When Khan arrived there was one mosque in Halifax. Now, there are at least five, along with several halal grocery stores, markets and restaurants.
The rise in the number of people who speak Arabic in the city attracted the attention of Montreal-based radio station, Radio Middle East, an all-Arabic channel which began broadcasting remotely in Halifax in April, with plans to open offices this spring.
Oudai Altabbaa, who came to New Brunswick from Syria in 2009, is overseeing the development of the Halifax station, which features a mix of local, national and international news, along with weather, horoscopes and music in Arabic. His focus is to connect Canadian businesses with the Arabic-speaking population, something he says local companies like a well-known resort and car dealership have twigged to as they recognize the community's spending potential.
"The reason we started in Halifax is because we got a lot of calls from here to Montreal telling us, 'It's time for you guys to open up shop and become part of the community,"' he said.
"We are filling a need -- people requested it. There's a big community here that was worth us investing in ... And it means Canadian businesses are able to target a completely new audience that they've heard about, but were never able to reach."
Still, there are growing pains for many in the Arab and Muslim communities, who say acceptance in the province has been marred by a lack of understanding and outright racism.
Mohamad El Attar, a Palestinian who grew up in Halifax, says he has experienced subtle and overt displays of "ignorance" that he chalks up to a lack of exposure to his Muslim faith. Both he and his sister have faced abuse from strangers, who have called her a terrorist and told both to "go back to where you came from."
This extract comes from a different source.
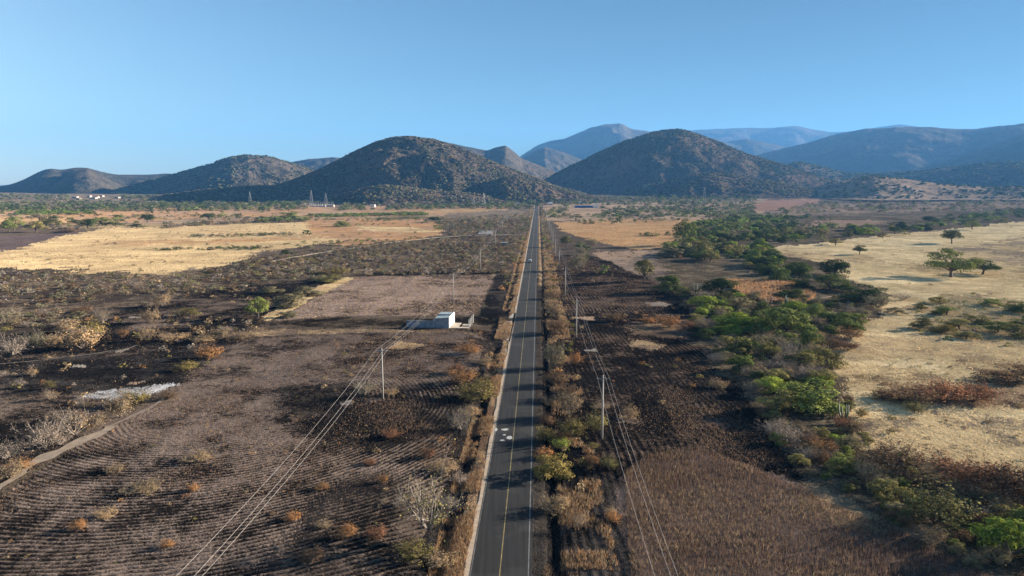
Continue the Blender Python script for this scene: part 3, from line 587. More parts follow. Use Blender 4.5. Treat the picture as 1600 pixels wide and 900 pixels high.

El Attar tries to laugh it off, usually responding with a smile and a question -- "I'm from here, so do you want me to go back to Halifax or Dartmouth?"
"Some people think, 'Oh this is the guy I saw on the news,' and it is misreported that we're violent crazy terrorists who have come to take over and I'm just like, 'Man, I'm just looking for a job. I'm just paying off tuition fees and just here working and trying to pay rent,"' says the 22-year-old accountant.
"Not everyone has encountered an Arab or Muslim, especially in Nova Scotia, and some people may not have ever had a friend who wasn't white."
His frustration over the way Muslims are portrayed in the news and in his own encounters grew to the point that El Attar decided to challenge the stereotypes in satirical and irreverent videos he posts on YouTube under the name, That Muslim Guy. In one episode, he explains Arabs are not necessarily Muslim and vice versa as he points to a man wearing a turban.
"If you think all Muslims look like that guy, then I got news for you -- you're a racist," he says in a tongue-in-cheek post. "This man is not even Muslim. This man is India's prime minister and he's Hindu."
Khan too says he and his congregants have endured their fair share of racism, citing incidences of bus drivers closing their doors to passengers wearing the hijab, a man throwing hot coffee on a woman wearing a hijab and some being told they won't be served in certain stores.
Khan's mosque was itself subjected to hateful online comments in October after it filed a noise and litter complaint against a neighbouring brew pub, a dispute centred on public urination and trash, not faith.
But Khan says acceptance is growing and Nova Scotia is catching up to larger, more ethnically diverse cities like Toronto.
Others say Nova Scotians' overwhelming response to the plight of Syrian refugee families fleeing their war-torn country highlights a more typical attitude to the province's growing diversity.
Immigration Minister Lena Diab said she was stunned by the generosity of residents who dropped off thousands of bags of clothes, furniture and other items when the call was put out to help arriving Syrians late last year.
"I tell you, the last three years in my Immigration portfolio I have never seen Nova Scotians so welcoming and so open-minded and kind-hearted in all of my life -- they get it, they really get it," said Diab, whose father immigrated to Canada from Lebanon.
"Diversity brings strength and we welcome that."